Il a observé que la répression ne devait pas concerner uniquement les supporters dans la mesure où les insultes proférées par les joueurs et les entraîneurs, notamment envers l'arbitre, et les provocations des présidents de club via les médias, avaient un impact sur le comportement des supporters.

Il appartient à la Ligue de football professionnel et aux collectivités territoriales de faire pression sur les dirigeants, respectivement à travers des sanctions sportives et financières, afin qu'ils ne jettent pas inutilement de l'huile sur le feu, prenant exemple sur le rugby, où ce ne sont pas seulement les supporters, mais bien l'ensemble des acteurs qui tentent d'adopter des comportements fair-play.

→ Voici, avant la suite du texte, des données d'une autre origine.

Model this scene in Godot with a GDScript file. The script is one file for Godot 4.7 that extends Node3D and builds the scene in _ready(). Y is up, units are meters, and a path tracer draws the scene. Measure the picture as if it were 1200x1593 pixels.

Abordant le dernier point de son exposé sur la nécessité de promouvoir les associations de supporters, M. Bernard Murat, rapporteur, a expliqué que, dès les premières auditions, il était rapidement apparu au groupe de travail que les associations de supporters ne devaient pas être envisagées uniquement sous l'angle de la violence. En effet, le ciment d'identification locale que constitue un club sportif est un élément essentiel pour les collectivités territoriales, qui doivent par conséquent s'investir sur la question des supporters. Les associations de supporters jouent également un rôle important d'intégration sociale pour leurs membres et de consolidation des identités individuelles et collectives pour les plus jeunes, et peuvent également constituer des espaces d'apprentissage de la vie associative et militante.

Soutenant également que les associations de supporters pouvaient être régulatrices de violence, ce qui en fait des acteurs sociaux incontournables, M. Bernard Murat, rapporteur, a souhaité que les autorités publiques et les collectivités territoriales engagent le dialogue avec les associations de supporters, même ultras afin de promouvoir leur structuration.

Il a jugé, enfin, que le droit de dissoudre des associations de supporters instauré en 2006 devait rester une arme purement dissuasive, permettant de fixer un cadre de discussion.